Evidence-based design and research approaches rely on actual or synthetic data revealing various environmental performance qualities of integrated design elements.
Evidence-based design approaches demand adequate reasoning based on fundamental principles of building physics and it demands for coherent arguments and rigorous standards of evidence rooted in design honesty.
Evidence-based approaches are the best course of self-corrective action against “green washing” and even “green-splashing” practices in the building industry.
Evidence-based approaches destroys the fallacy of magic list of prescriptive high-performance design solutions (promised to be applicable to any context - climactic, social, cultural or performative).
Evidence-based design helps us to continuously question what is obvious or as expected and offers us a self-correcting mechanism to our own mistakes or preconceptions.
Evidence-based approaches is that it prevents us to impose our own needs and wants on the final research or design product but instead it helps us to humbly interrogate our theories and take seriously what we find.

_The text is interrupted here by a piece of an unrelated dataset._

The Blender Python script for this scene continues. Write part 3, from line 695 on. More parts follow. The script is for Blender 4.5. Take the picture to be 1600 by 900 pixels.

Greenwashing: An artificial claim to being green. Superficial claims of being green. It is defined as an artificial claim to being green without the measurable delivery of green features, such as lowering energy use or minimizing the use of harmful volatile organic compounds in finishes.
Green-splashing: The design of conspicuously green buildings that nominally are green or that even certified to be green, but that are inefficient because of their excessive surface or window area, excessive use of artificial light for show, or a single, conspicuously green improvement. Complex and inefficient shapes.